__Short problem__
Repeat word for word the lines from the top of the records through the line containing "PI = math.pi", and skip the pictures.

__Supplied entries__
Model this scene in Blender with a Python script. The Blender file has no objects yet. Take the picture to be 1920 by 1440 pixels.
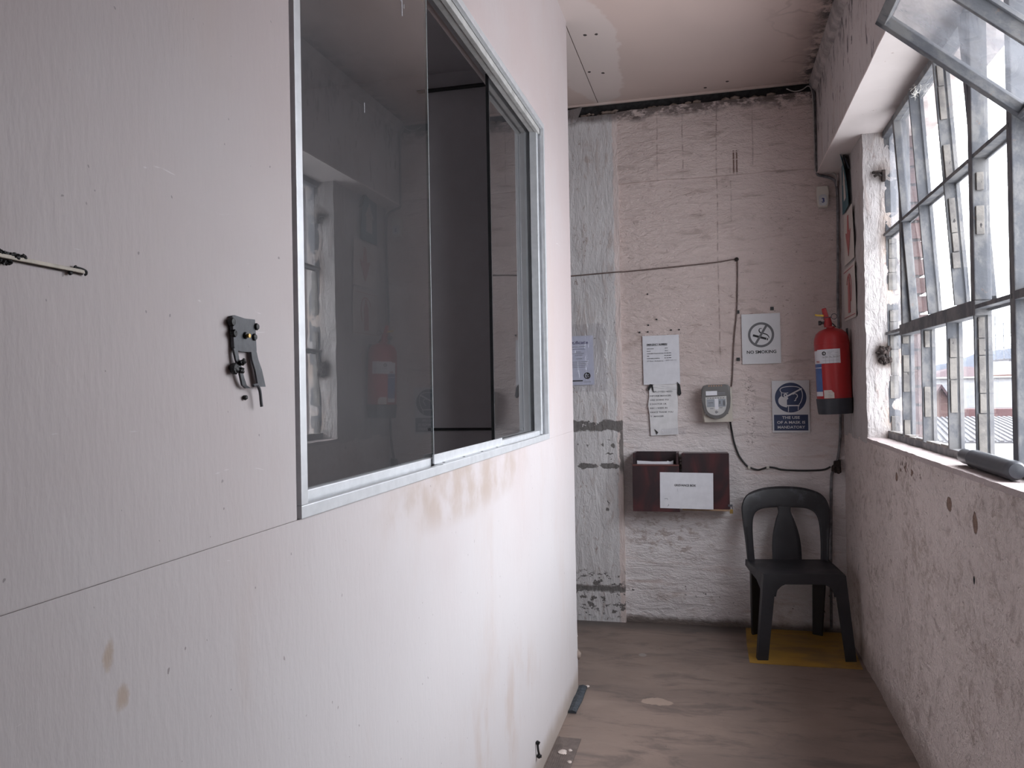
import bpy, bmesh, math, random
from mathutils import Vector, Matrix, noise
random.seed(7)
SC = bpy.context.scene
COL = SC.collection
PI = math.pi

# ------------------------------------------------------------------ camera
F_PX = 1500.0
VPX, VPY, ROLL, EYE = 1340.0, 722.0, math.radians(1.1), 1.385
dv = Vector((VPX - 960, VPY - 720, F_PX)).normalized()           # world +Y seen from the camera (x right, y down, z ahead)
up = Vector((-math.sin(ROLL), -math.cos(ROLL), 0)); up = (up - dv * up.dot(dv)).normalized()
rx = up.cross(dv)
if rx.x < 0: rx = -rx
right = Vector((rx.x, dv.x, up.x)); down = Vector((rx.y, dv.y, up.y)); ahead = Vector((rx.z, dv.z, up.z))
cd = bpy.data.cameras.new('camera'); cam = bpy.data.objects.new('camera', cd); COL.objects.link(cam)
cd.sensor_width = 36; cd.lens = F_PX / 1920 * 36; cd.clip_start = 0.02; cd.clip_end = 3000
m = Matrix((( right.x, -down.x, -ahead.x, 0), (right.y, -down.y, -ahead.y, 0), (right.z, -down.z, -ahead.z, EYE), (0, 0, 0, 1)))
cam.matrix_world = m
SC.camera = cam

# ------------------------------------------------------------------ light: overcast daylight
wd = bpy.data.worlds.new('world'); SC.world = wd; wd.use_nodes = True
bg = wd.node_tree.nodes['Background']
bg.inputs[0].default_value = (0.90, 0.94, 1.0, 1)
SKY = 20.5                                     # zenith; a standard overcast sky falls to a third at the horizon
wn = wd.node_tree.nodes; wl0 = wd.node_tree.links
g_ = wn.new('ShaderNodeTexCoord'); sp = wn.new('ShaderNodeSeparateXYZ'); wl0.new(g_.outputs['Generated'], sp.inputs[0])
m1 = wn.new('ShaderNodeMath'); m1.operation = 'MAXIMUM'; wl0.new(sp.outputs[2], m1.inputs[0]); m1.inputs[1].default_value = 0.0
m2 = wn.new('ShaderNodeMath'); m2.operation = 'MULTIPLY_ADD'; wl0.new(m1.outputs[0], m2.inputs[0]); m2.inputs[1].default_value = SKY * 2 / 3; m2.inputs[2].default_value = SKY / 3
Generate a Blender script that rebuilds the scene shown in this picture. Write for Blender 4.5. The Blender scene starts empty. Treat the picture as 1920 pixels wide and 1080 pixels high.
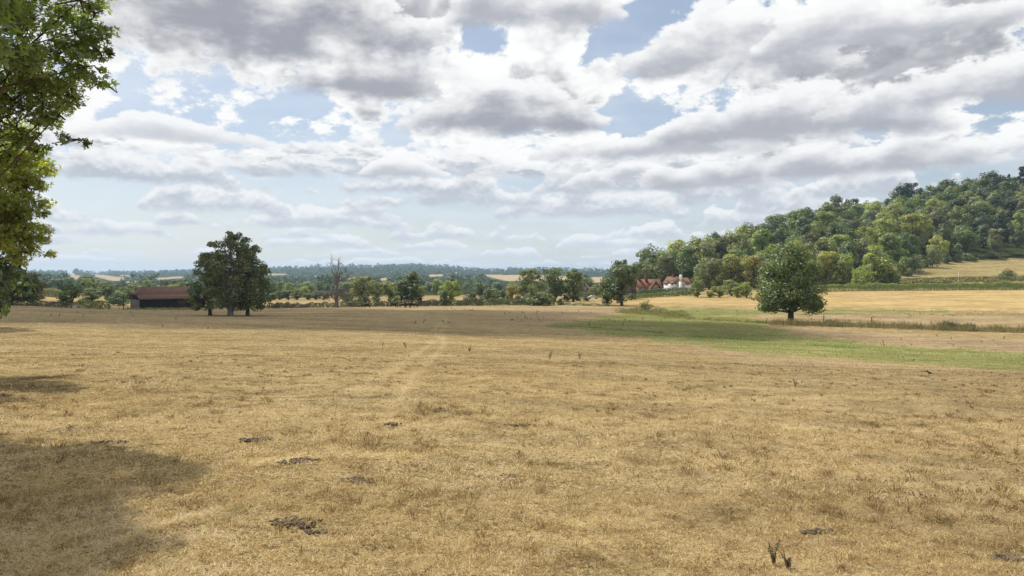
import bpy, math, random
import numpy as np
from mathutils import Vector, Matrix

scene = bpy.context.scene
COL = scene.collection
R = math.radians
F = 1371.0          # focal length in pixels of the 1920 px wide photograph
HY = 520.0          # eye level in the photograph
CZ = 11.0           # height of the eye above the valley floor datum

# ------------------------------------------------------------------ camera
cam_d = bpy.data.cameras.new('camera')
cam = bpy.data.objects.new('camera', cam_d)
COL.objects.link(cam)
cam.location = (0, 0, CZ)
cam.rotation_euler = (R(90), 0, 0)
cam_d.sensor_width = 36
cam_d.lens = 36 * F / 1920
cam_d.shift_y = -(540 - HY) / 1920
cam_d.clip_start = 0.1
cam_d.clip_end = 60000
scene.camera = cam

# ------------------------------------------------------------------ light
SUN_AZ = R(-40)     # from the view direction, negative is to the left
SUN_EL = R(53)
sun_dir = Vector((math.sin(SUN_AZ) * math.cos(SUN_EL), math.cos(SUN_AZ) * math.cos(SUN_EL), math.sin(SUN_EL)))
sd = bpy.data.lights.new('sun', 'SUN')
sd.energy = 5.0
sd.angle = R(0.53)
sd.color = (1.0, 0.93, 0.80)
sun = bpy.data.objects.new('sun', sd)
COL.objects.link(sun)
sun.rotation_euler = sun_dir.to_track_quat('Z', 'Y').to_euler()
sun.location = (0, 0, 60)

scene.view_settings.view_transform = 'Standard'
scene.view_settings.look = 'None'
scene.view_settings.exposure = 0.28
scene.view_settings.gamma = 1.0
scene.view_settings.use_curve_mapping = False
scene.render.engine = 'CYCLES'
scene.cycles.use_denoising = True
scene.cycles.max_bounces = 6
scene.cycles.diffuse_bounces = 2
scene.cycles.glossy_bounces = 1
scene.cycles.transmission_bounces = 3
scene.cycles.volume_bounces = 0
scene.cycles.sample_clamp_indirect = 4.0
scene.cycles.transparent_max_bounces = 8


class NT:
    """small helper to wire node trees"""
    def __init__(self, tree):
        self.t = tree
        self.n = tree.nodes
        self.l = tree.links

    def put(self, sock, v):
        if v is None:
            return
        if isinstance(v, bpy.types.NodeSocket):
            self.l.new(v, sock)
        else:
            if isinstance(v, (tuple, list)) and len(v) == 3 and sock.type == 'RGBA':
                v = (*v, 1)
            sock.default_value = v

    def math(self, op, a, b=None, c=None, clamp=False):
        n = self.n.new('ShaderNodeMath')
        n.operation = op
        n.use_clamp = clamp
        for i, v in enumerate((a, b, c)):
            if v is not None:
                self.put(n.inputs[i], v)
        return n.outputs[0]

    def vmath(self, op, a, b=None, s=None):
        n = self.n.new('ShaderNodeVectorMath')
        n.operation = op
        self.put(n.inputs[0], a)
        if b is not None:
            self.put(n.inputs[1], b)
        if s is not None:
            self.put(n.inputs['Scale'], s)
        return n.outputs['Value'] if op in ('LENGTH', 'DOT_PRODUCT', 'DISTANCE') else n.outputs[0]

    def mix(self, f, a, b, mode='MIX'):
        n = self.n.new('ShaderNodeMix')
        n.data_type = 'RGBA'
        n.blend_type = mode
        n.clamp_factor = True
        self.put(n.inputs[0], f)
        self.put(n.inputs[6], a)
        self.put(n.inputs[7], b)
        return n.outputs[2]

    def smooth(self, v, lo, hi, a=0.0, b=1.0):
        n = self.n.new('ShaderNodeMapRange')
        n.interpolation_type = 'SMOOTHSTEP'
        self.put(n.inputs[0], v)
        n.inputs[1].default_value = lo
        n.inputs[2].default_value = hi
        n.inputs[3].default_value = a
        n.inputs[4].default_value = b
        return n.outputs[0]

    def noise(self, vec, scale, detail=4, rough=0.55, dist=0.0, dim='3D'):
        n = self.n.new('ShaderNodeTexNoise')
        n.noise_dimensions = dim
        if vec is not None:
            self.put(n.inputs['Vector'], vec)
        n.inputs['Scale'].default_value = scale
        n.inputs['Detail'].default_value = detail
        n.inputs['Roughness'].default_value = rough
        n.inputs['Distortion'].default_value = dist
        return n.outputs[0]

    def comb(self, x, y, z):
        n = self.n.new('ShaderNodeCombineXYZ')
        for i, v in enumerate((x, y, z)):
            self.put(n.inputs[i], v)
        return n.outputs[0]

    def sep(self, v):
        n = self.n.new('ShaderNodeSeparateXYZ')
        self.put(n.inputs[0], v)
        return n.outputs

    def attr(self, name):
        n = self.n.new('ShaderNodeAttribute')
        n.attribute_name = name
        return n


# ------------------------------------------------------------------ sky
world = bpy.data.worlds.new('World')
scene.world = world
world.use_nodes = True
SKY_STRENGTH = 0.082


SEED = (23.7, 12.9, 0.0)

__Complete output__
Model this scene in Blender with a Python script. The Blender file has no objects yet. Take the picture to be 1920 by 1440 pixels.
import bpy, bmesh, math, random
from mathutils import Vector, Matrix, noise
random.seed(7)
SC = bpy.context.scene
COL = SC.collection
PI = math.pi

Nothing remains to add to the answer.